**** Material for the task

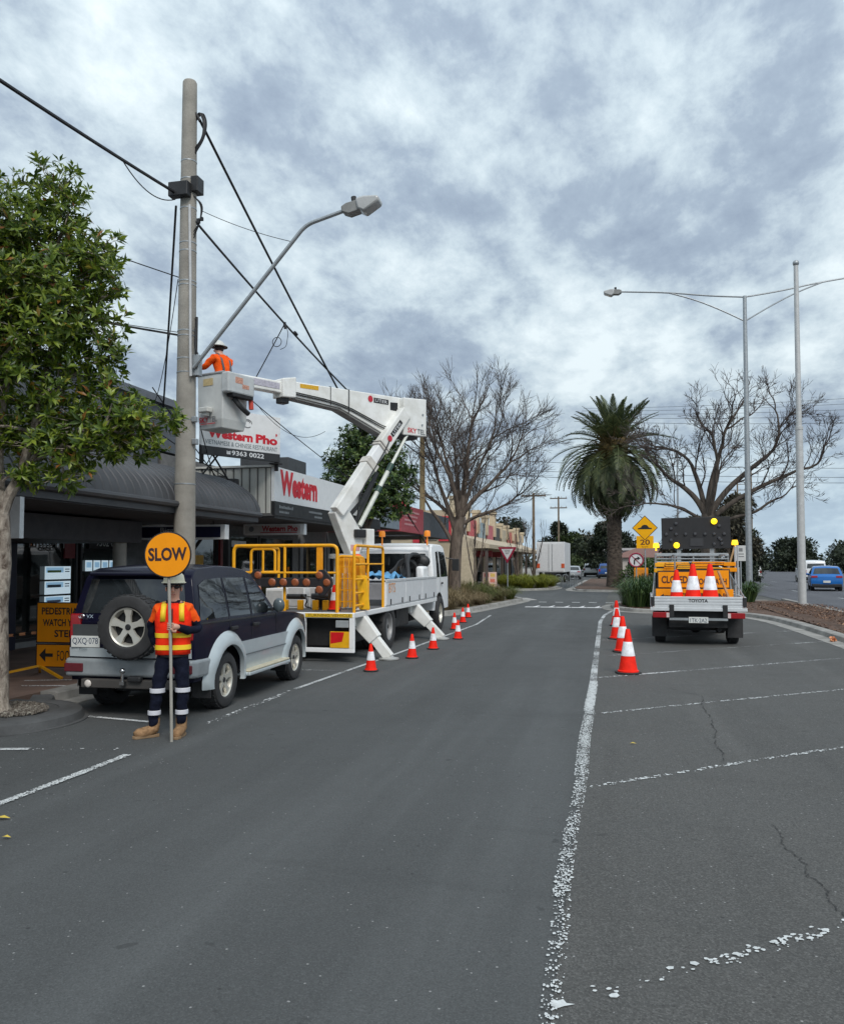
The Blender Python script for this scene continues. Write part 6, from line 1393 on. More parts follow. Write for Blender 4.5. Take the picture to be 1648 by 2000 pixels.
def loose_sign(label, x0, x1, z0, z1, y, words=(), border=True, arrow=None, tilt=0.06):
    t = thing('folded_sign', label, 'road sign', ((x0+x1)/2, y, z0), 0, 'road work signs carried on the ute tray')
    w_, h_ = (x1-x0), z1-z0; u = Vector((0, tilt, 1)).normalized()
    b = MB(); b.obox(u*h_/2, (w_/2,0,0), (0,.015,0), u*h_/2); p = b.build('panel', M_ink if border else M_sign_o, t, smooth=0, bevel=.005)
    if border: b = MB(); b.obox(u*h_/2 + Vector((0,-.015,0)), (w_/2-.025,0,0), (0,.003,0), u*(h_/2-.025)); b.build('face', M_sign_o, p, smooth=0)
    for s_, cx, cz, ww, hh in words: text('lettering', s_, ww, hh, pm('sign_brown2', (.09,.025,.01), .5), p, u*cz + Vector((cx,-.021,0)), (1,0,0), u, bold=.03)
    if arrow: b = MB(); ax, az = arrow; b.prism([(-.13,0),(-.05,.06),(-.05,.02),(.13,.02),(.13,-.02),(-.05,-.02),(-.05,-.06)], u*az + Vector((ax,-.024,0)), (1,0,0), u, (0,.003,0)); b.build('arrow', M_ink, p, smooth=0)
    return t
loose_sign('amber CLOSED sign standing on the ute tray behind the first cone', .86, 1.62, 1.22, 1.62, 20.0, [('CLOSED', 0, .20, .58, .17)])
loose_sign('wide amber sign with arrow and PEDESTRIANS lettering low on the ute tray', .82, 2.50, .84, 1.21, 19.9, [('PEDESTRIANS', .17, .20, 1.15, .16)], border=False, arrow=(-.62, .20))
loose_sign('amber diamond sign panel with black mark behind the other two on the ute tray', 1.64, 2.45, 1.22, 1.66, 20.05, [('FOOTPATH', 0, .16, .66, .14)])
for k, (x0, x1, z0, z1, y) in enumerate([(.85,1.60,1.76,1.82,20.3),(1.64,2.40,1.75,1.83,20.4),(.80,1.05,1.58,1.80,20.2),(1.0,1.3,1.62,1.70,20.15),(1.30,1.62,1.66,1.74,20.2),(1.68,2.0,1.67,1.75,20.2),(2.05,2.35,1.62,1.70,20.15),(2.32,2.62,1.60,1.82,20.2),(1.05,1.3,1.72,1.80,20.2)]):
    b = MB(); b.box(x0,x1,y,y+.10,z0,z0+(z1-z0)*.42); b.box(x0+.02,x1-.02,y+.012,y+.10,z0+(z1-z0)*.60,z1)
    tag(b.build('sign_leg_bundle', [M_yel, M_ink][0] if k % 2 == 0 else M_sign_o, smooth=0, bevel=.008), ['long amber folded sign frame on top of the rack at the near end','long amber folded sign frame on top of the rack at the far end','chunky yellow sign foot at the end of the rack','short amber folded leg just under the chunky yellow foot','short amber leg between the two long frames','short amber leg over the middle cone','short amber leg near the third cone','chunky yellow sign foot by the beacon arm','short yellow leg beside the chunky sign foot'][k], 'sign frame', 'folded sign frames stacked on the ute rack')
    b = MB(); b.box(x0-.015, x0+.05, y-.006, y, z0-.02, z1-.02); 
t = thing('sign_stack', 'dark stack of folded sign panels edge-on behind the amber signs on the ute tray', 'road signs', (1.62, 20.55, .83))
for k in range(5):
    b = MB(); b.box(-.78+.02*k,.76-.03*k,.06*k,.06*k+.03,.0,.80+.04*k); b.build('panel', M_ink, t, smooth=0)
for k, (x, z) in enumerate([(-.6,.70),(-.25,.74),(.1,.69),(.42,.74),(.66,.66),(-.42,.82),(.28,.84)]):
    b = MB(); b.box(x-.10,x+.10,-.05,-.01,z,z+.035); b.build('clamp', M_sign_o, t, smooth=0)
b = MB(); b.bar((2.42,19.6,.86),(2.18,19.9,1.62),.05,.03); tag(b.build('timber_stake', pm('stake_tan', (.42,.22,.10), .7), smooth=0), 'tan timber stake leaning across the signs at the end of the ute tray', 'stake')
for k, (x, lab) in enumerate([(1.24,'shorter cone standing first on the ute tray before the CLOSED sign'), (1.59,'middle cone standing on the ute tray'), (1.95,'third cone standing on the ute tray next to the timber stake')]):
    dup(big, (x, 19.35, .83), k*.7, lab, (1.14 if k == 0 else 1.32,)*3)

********
**** Material for the task

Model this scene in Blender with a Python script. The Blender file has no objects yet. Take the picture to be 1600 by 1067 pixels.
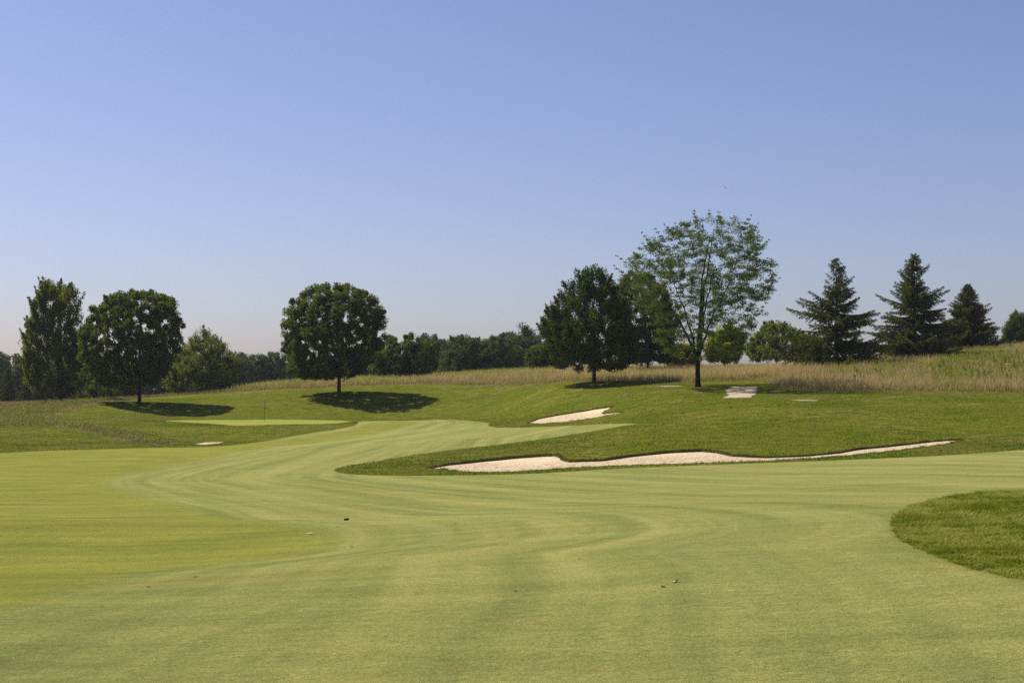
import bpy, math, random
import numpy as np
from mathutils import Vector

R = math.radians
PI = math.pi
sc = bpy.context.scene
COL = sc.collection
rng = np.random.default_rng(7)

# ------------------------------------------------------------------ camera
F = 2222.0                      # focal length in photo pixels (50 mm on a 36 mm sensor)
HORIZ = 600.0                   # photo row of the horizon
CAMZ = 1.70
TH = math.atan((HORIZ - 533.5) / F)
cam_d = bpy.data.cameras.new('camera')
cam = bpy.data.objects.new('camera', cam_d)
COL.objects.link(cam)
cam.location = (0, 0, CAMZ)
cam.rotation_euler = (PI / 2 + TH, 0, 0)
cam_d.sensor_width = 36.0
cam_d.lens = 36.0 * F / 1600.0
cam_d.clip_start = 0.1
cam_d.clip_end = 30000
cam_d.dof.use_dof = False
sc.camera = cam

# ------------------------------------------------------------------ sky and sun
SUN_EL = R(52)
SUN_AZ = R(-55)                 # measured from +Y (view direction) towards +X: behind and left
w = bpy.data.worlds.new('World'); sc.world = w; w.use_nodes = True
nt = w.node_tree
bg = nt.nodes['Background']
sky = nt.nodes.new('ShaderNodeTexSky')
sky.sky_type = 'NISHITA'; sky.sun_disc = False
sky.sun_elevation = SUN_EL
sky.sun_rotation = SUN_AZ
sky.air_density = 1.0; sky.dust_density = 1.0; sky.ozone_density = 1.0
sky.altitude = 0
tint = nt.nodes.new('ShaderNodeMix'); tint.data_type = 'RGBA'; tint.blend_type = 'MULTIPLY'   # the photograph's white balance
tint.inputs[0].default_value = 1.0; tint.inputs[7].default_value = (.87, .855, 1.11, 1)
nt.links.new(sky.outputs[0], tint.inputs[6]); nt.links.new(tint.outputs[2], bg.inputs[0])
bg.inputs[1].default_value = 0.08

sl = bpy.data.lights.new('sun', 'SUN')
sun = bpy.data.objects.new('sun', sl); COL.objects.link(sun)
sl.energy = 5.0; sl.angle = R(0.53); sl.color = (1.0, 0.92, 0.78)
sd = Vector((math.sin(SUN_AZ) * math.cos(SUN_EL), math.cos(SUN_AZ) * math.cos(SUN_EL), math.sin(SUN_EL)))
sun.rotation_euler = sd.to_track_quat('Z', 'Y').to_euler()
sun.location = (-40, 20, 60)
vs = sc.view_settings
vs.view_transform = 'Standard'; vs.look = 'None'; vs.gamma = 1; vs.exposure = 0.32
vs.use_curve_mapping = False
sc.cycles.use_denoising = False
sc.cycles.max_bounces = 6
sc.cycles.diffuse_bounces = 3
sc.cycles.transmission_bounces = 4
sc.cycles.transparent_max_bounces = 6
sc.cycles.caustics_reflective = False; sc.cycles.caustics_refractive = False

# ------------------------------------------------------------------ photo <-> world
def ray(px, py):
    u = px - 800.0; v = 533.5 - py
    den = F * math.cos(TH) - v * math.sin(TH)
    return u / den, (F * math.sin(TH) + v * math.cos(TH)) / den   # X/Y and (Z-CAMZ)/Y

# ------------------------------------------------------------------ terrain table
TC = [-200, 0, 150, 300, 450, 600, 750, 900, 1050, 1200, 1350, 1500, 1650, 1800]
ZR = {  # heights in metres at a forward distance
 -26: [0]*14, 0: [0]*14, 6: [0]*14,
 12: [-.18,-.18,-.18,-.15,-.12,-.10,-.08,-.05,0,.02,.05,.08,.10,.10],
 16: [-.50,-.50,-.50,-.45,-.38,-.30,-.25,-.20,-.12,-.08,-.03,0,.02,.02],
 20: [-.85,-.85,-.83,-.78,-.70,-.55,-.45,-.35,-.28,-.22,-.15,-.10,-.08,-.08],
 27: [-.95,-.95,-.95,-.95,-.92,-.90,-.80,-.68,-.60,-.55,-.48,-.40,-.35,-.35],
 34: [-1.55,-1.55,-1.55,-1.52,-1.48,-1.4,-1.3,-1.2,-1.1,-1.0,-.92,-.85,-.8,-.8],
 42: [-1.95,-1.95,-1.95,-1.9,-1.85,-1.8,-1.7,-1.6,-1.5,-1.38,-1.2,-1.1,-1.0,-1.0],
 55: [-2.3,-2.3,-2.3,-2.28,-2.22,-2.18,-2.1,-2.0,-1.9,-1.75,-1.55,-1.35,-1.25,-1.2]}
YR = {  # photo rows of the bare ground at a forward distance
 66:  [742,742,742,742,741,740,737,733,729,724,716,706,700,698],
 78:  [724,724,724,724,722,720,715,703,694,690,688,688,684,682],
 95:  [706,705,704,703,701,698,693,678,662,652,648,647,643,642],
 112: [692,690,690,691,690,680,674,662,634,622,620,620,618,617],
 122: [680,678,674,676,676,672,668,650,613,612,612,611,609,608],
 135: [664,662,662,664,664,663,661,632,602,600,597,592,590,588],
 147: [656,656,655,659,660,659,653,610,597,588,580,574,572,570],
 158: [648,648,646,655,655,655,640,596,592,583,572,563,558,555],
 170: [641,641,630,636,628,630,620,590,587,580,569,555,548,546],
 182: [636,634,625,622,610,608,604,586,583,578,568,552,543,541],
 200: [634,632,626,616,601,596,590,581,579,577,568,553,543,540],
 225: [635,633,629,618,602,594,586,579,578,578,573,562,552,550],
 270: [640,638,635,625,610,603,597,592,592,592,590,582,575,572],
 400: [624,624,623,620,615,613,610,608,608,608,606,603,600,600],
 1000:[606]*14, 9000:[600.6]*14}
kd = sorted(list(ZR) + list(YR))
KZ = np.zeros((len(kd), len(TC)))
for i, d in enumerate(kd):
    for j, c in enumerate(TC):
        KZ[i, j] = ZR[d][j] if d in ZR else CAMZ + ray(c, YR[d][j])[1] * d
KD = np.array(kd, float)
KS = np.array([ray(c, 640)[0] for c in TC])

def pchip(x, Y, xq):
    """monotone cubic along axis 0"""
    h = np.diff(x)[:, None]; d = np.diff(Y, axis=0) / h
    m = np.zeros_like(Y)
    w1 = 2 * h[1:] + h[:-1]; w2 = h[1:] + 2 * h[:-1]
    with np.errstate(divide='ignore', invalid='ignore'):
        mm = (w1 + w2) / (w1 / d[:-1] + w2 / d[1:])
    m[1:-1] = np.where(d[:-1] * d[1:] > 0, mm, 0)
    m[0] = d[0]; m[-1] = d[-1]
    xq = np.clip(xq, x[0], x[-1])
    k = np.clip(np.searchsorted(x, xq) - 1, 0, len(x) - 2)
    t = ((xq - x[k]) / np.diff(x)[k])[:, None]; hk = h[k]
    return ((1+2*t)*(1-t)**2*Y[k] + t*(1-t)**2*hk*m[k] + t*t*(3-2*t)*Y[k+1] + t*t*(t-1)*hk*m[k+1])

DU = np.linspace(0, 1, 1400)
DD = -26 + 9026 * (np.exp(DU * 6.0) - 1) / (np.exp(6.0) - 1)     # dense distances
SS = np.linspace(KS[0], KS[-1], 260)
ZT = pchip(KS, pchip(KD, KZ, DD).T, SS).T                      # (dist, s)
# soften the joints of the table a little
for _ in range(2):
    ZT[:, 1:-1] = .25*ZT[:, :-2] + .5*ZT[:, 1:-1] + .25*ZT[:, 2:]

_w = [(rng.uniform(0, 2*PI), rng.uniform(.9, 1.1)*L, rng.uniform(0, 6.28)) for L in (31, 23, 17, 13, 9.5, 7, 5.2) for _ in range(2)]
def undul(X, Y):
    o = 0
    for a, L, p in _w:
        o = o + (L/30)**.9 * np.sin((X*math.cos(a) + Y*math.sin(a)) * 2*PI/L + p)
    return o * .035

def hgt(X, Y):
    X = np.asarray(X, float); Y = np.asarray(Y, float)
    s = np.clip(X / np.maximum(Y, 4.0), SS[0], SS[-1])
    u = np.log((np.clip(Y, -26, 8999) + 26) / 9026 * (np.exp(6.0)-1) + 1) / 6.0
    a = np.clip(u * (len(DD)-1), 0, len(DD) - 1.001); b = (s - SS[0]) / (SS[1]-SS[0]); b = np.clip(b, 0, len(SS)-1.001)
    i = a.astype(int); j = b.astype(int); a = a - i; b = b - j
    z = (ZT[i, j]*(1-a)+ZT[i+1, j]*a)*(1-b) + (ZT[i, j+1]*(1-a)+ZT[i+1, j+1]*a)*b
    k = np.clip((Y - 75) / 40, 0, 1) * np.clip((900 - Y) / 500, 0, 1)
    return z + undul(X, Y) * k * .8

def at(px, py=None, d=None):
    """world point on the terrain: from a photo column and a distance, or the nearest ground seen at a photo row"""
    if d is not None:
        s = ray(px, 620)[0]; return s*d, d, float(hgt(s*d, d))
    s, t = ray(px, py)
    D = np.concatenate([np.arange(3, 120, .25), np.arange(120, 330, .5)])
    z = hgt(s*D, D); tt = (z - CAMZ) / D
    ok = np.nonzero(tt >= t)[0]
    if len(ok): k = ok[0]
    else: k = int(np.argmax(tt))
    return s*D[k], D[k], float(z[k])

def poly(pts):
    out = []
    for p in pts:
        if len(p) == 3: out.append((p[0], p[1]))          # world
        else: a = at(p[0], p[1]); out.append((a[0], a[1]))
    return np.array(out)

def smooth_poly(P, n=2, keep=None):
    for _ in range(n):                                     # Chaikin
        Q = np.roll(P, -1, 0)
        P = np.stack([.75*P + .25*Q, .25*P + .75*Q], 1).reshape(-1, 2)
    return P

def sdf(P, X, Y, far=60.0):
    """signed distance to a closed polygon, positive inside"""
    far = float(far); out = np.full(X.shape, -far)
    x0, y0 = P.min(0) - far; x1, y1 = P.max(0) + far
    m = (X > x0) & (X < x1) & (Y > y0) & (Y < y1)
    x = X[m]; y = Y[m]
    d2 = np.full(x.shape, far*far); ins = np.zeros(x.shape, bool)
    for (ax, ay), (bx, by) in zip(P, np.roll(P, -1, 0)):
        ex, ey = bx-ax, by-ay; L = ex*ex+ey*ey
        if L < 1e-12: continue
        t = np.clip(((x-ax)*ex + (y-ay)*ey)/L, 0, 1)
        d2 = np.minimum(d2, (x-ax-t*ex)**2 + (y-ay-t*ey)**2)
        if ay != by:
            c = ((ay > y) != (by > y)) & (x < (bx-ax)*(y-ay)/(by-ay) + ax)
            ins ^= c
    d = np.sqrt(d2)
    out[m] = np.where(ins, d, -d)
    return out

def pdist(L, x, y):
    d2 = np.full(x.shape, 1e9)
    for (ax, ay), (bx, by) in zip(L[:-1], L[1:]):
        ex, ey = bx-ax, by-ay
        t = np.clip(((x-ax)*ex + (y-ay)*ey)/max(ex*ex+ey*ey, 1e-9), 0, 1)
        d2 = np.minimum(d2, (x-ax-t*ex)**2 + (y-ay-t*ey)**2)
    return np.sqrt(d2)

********

Objective:
Set down the lines running from the one with "Model this scene" through the one with "sc.camera = cam", both ends kept, exactly and with no pictures.

Response for this exercise:
Model this scene in Blender with a Python script. The Blender file has no objects yet. Take the picture to be 1600 by 1067 pixels.
import bpy, math, random
import numpy as np
from mathutils import Vector

R = math.radians
PI = math.pi
sc = bpy.context.scene
COL = sc.collection
rng = np.random.default_rng(7)

# ------------------------------------------------------------------ camera
F = 2222.0                      # focal length in photo pixels (50 mm on a 36 mm sensor)
HORIZ = 600.0                   # photo row of the horizon
CAMZ = 1.70
TH = math.atan((HORIZ - 533.5) / F)
cam_d = bpy.data.cameras.new('camera')
cam = bpy.data.objects.new('camera', cam_d)
COL.objects.link(cam)
cam.location = (0, 0, CAMZ)
cam.rotation_euler = (PI / 2 + TH, 0, 0)
cam_d.sensor_width = 36.0
cam_d.lens = 36.0 * F / 1600.0
cam_d.clip_start = 0.1
cam_d.clip_end = 30000
cam_d.dof.use_dof = False
sc.camera = cam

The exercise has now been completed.